Relevant Portions of a $1.00 U.S. Star Note
The star note, more commonly known as a replacement note in the currency community, is a note that is produced to replace an existing note that contained an error during it's production. The purpose of the star note is to replace a faulty existing note for accounting and economical purposes. Instead of reprinting the entire serial number from the faulty note, the U.S. Bureau of Printing and Engraving has an entirely different serial number created solely for the purpose of replacing the faulty notes. Notes containing errors found in the auditing phase of production are noted and then replaced with a star note. For accounting purposes, it keeps track of the number of note produced for a given day/week/month/year, and for economical purposes, the note is reprinted with an entirely different serial number with a "star" at the end, instead of reprinting all of the different serial numbers that contained errors.

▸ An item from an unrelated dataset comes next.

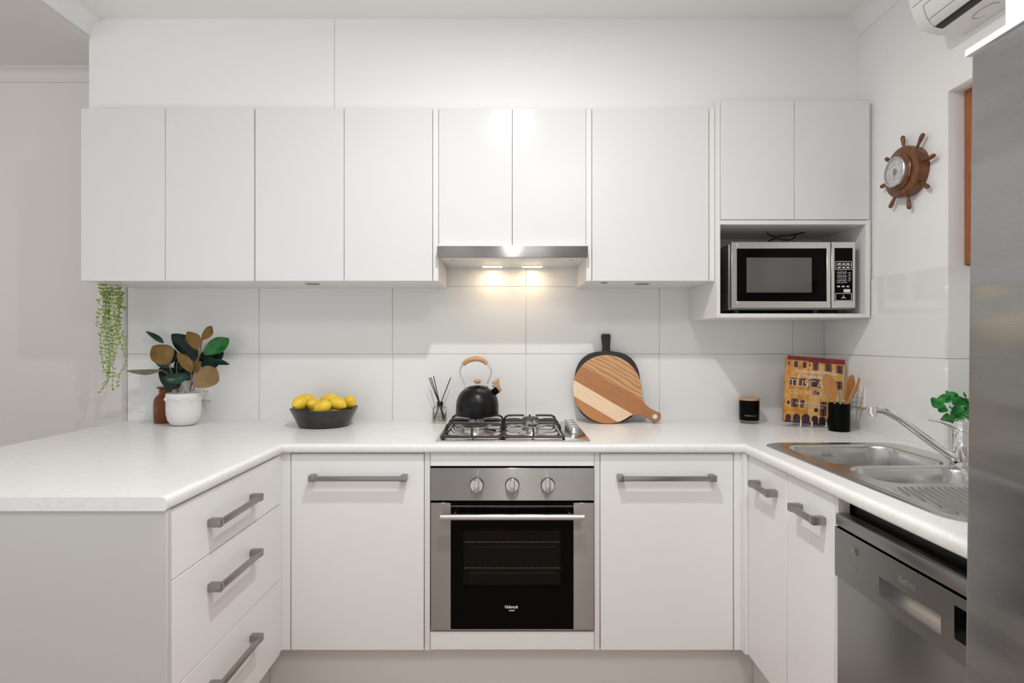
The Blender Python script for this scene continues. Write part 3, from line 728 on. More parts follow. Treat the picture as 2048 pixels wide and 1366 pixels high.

The note that you see above is a star note from the 2003 A series, from the Atlanta, GA Federal Reserve Bank. This one was printed during the 5th printing run for error notes and approximately 3,200,000 were printed during this run. This makes this note not as rare as most others bearing the FXXXXXXXX* serial. Despite it not being as rare as most others, finding a star note in your change is still pretty hard. I have a collection of approximately 100 or so $1 star notes in my collection starting from 1988A series to the current series of notes. I also have various other star notes in different denominations, but nothing noteworthy. Happy Thursday!